Dampak Langsung bagi Pedagang Kecil

Ine, seorang pemilik warung kelontong di Jakarta Selatan, turut menyuarakan keberatannya terhadap larangan penjualan rokok dalam radius 200 meter dari satuan pendidikan dan tempat bermain anak serta larangan pemajangan produk rokok. Ia mengungkapkan bahwa larangan tersebut akan mematikan usahanya yang berdekatan dengan sekolah.

Ine mengaku tidak pernah menjual produk tembakau kepada anak-anak.
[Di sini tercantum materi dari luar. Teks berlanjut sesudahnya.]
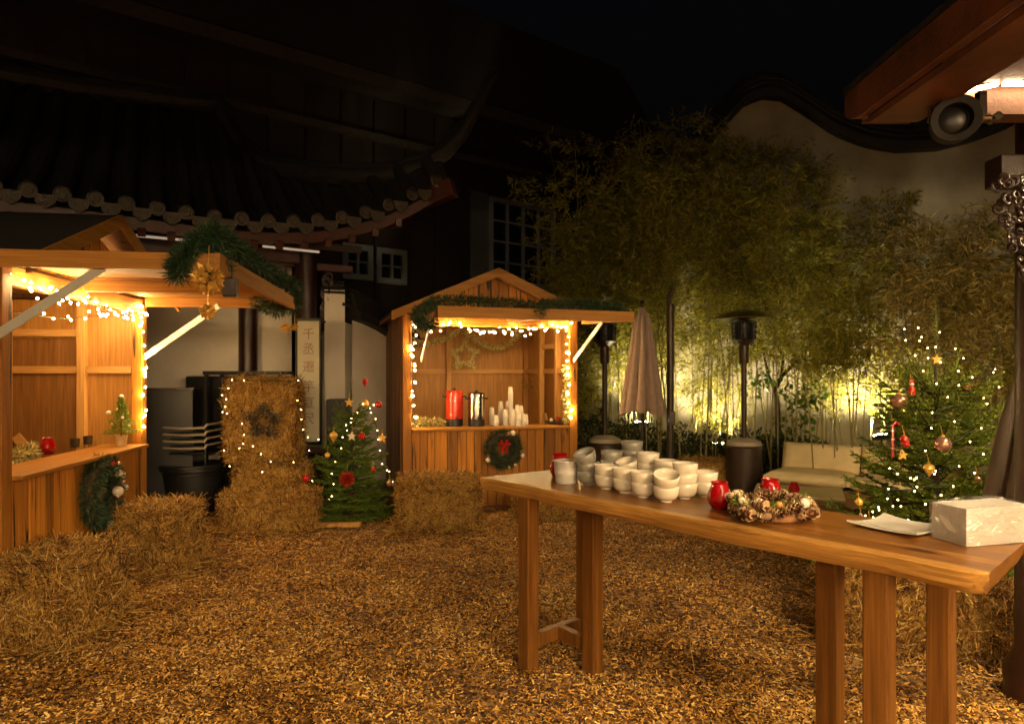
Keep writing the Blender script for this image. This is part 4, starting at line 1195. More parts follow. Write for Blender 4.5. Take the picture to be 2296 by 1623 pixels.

Ia memohon kepada wakil rakyat untuk mendengar dan mempertimbangkan ulang larangan tersebut, karena penjualan rokok memberikan kontribusi signifikan terhadap pendapatan harian warungnya. Jika larangan tersebut diterapkan secara total, ia khawatir tidak dapat lagi menghidupi keluarganya.